Il résulte de la combinaison de ces textes que les travaux relevant de l'article 12 de l'arrêté préfectoral peuvent être exécutés par le preneur sans l'autorisation du bailleur mais à la condition de lui notifier au préalable un état descriptif et estimatif.
Or en l'espèce, il n'est pas possible de considérer, sauf à le dénaturer, que le document signé par Mme [E] [C] le 4 février 1999 s'analyserait non seulement en une autorisation de construire des bâtiments à usage agricole mais aussi en un accord pour réaliser des travaux de rénovation, d'adaptation ou de mise aux normes sur les bâtiments existants. Il y a lieu en outre de relever que si les travaux réalisés en vertu du permis de construire l'ont été pour l'essentiel en 1999 et au cours du premier semestre 2000, les autres aménagements ont été effectués plus tardivement (à partir de décembre 2000, au cours de l'année 2001 pour une bonne part et même en 2005 pour l'atelier et en 2008 pour le forage), de sorte qu'il ne s'agit pas de la même phase de travaux. En l'absence d'accord préalable de la bailleresse, il appartenait aux preneurs de respecter la procédure décrite ci-dessus en lui notifiant préalablement un état descriptif et estimatif des travaux.
M. et Mme [R] sont par conséquent bien fondés à soutenir que ces travaux ne peuvent donner lieu à indemnisation.
Le montant total de l'indemnité revenant aux preneurs sortants s'établit comme suit :
- bâtiments d'exploitation agricole :103 518,46 euros
- améliorations sur l'habitation (porte) : 377,57 euros
- à déduire indemnité due aux bailleurs pour les dégradations : - 4 976,93 euros
Total : 98 919,10 euros
Le jugement ayant accordé une indemnité de 123 807,69 euros doit être infirmé de ce chef.
- Sur les autres demandes
Il n'y a pas lieu pour la cour d'ordonner la restitution des indemnités versées en vertu de l'ordonnance de référé du premier président du 6 août 2015.
L'obligation de restitution des sommes versées résulte de plein droit de l'infirmation du jugement assorti de l'exécution provisoire. L'infirmation partielle du jugement sur le quantum des indemnités ne nécessite pas que la cour condamne M. et Mme [O] à rembourser à M. et Mme [R] la différence avec le montant définitivement alloué en vertu du présent arrêt.
Le jugement doit être confirmé en ses dispositions relatives aux frais irrépétibles et aux dépens incluant les frais d'expertise judiciaire.

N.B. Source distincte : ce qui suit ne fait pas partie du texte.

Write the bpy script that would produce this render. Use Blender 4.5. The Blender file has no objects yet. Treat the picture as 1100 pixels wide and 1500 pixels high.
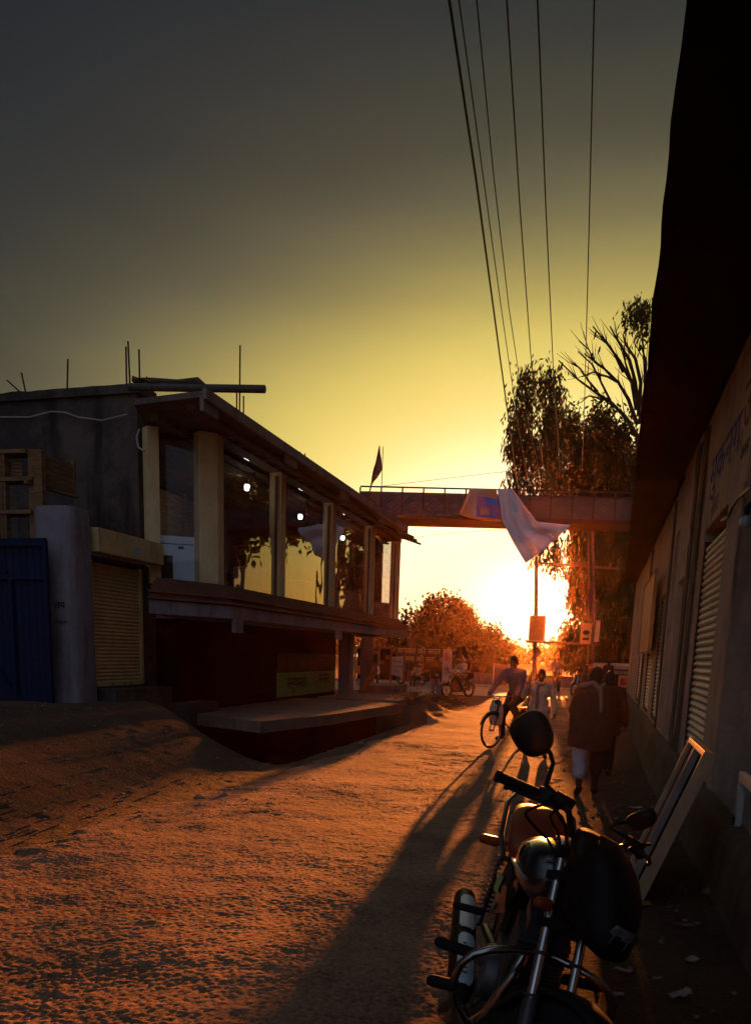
import bpy, bmesh, math, random
from mathutils import Vector, Matrix, noise as mnoise
PI = math.pi
NISH, EXPO, HAZE_D = 0.00015, 2.5, 0.00011
R = math.radians
scene = bpy.context.scene
COL = scene.collection
random.seed(7)

# ------------------------------------------------------------------ camera
FPX = 1127.0
YAW, PITCH, ROLL, PPY = 0.27436, 0.18150, 0.03225, 1162.3
CP = Vector((0, 0, 1.6))
FW = Vector((-math.sin(YAW) * math.cos(PITCH), math.cos(YAW) * math.cos(PITCH), -math.sin(PITCH)))
R0 = Vector((math.cos(YAW), math.sin(YAW), 0))
U0 = R0.cross(FW)
CR = R0 * math.cos(ROLL) + U0 * math.sin(ROLL)
CU = -R0 * math.sin(ROLL) + U0 * math.cos(ROLL)
cd = bpy.data.cameras.new('camera')
cam = bpy.data.objects.new('camera', cd)
COL.objects.link(cam)
m = Matrix((CR, CU, -FW)).transposed().to_4x4()
m.translation = CP
cam.matrix_world = m
cd.sensor_fit = 'VERTICAL'
cd.sensor_height = 36
cd.sensor_width = 26.4
cd.lens = 36 * FPX / 1500
cd.shift_y = (PPY - 750) / 1500
cd.clip_start = 0.05
cd.clip_end = 2000
scene.camera = cam

def ray(x, y):
    return FW + CR * ((x - 550) / FPX) - CU * ((y - PPY) / FPX)
def GZ(x, y, z=0.0):
    d = ray(x, y); return CP + d * ((z - CP.z) / d.z)
def AY(x, y, Y):
    d = ray(x, y); return CP + d * (Y / d.y)
def AX(x, y, X):
    d = ray(x, y); return CP + d * (X / d.x)

# ------------------------------------------------------------------ light
SUN_PX = (814, 888)
sd = ray(*SUN_PX).normalized()
SUN_EL = math.asin(sd.z)
SUN_AZ = math.atan2(sd.x, sd.y)          # from +Y towards +X
sl = bpy.data.lights.new('sun', 'SUN')
sl.energy = 2.9
sl.angle = R(0.6)
sl.color = (1.0, 0.26, 0.042)
so = bpy.data.objects.new('sun', sl)
COL.objects.link(so)
so.rotation_euler = (-sd).to_track_quat('-Z', 'Y').to_euler()
scene.view_settings.view_transform = 'Standard'
scene.view_settings.look = 'None'
scene.view_settings.gamma = 1
scene.view_settings.exposure = EXPO
scene.cycles.use_denoising = True
scene.cycles.max_bounces = 8
scene.cycles.transparent_max_bounces = 16
scene.cycles.volume_bounces = 1
scene.cycles.sample_clamp_indirect = 4

w = bpy.data.worlds.new('World')
scene.world = w
w.use_nodes = True
nt = w.node_tree
nt.nodes.clear()
N = nt.nodes.new
L = nt.links.new
out = N('ShaderNodeOutputWorld')
bg = N('ShaderNodeBackground')
bg2 = N('ShaderNodeBackground')
add = N('ShaderNodeAddShader')
sky = N('ShaderNodeTexSky')
sky.sky_type = 'NISHITA'
sky.sun_disc = False
sky.sun_elevation = SUN_EL
sky.sun_rotation = SUN_AZ
sky.air_density = 1.0
sky.dust_density = 3.0
sky.ozone_density = 3.0
bg.inputs[1].default_value = NISH
L(sky.outputs[0], bg.inputs[0])
tc = N('ShaderNodeTexCoord')
nrm = N('ShaderNodeVectorMath'); nrm.operation = 'NORMALIZE'
L(tc.outputs['Generated'], nrm.inputs[0])
def wdot(v):
    q = N('ShaderNodeVectorMath'); q.operation = 'DOT_PRODUCT'
    L(nrm.outputs[0], q.inputs[0]); q.inputs[1].default_value = v
    return q.outputs['Value']
def wm(op, a_, b_=None):
    q = N('ShaderNodeMath'); q.operation = op
    for i_, v_ in enumerate((a_, b_)):
        if v_ is None: continue
        if isinstance(v_, (int, float)): q.inputs[i_].default_value = v_
        else: L(v_, q.inputs[i_])
    return q.outputs[0]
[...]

Dans la mesure où M. et Mme [R] obtiennent partiellement gain de cause en appel à travers la réduction du montant de l'indemnité de sortie mise à leur charge, il n'est pas justifié de les condamner en appel au paiement d'une indemnité au titre de l'article 700 du code de procédure civile en faveur de M. et Mme [O].
Il n'est cependant pas justifié de faire droit à la demande de M. et Mme [R] présentée sur le même fondement.
Chacune des parties conservera la charge des dépens qu'elle a exposés en appel.
PAR CES MOTIFS
La COUR,
Statuant par arrêt contradictoire, prononcé publiquement et par mise à disposition au greffe,
INFIRME le jugement du tribunal paritaire des baux ruraux de Laval du 11 mars 2019 en ce qu'il a condamné M. [A] [R] et Mme [H] [R] à payer à M. [K] [O] et Mme [X] [L] épouse [O] la somme de 123 807,69 euros à titre d'indemnité de sortie ;
Statuant à nouveau, du chef de la disposition infirmée :
CONDAMNE M. [A] [R] et Mme [H] [R] à payer à M. [K] [O] et Mme [X] [L] épouse [O] la somme de 98 919,10 euros (quatre-vingt-dix-huit mille neuf cent dix-neuf euros dix centimes) à titre d'indemnité de sortie ;
CONFIRME le jugement pour le surplus ;
Y ajoutant,
DIT n'y avoir lieu d'ordonner la restitution des indemnités versées en vertu de l'ordonnance de référé du premier président du 6 août 2015 ;
RAPPELLE que l'obligation de remboursement des sommes versées par M. [A] [R] et Mme [H] [R] à M. [K] [O] et Mme [X] [L] épouse [O] résulte de plein droit de l'infirmation partielle du jugement et que le présent arrêt vaudra, en tant que de besoin, titre exécutoire pour le recouvrement des sommes indûment versées ;
DÉBOUTE chaque partie de sa demande respective présentée en appel au titre de l'article 700 du code de procédure civile ;
LAISSE à chaque partie la charge de ses dépens exposés en appel.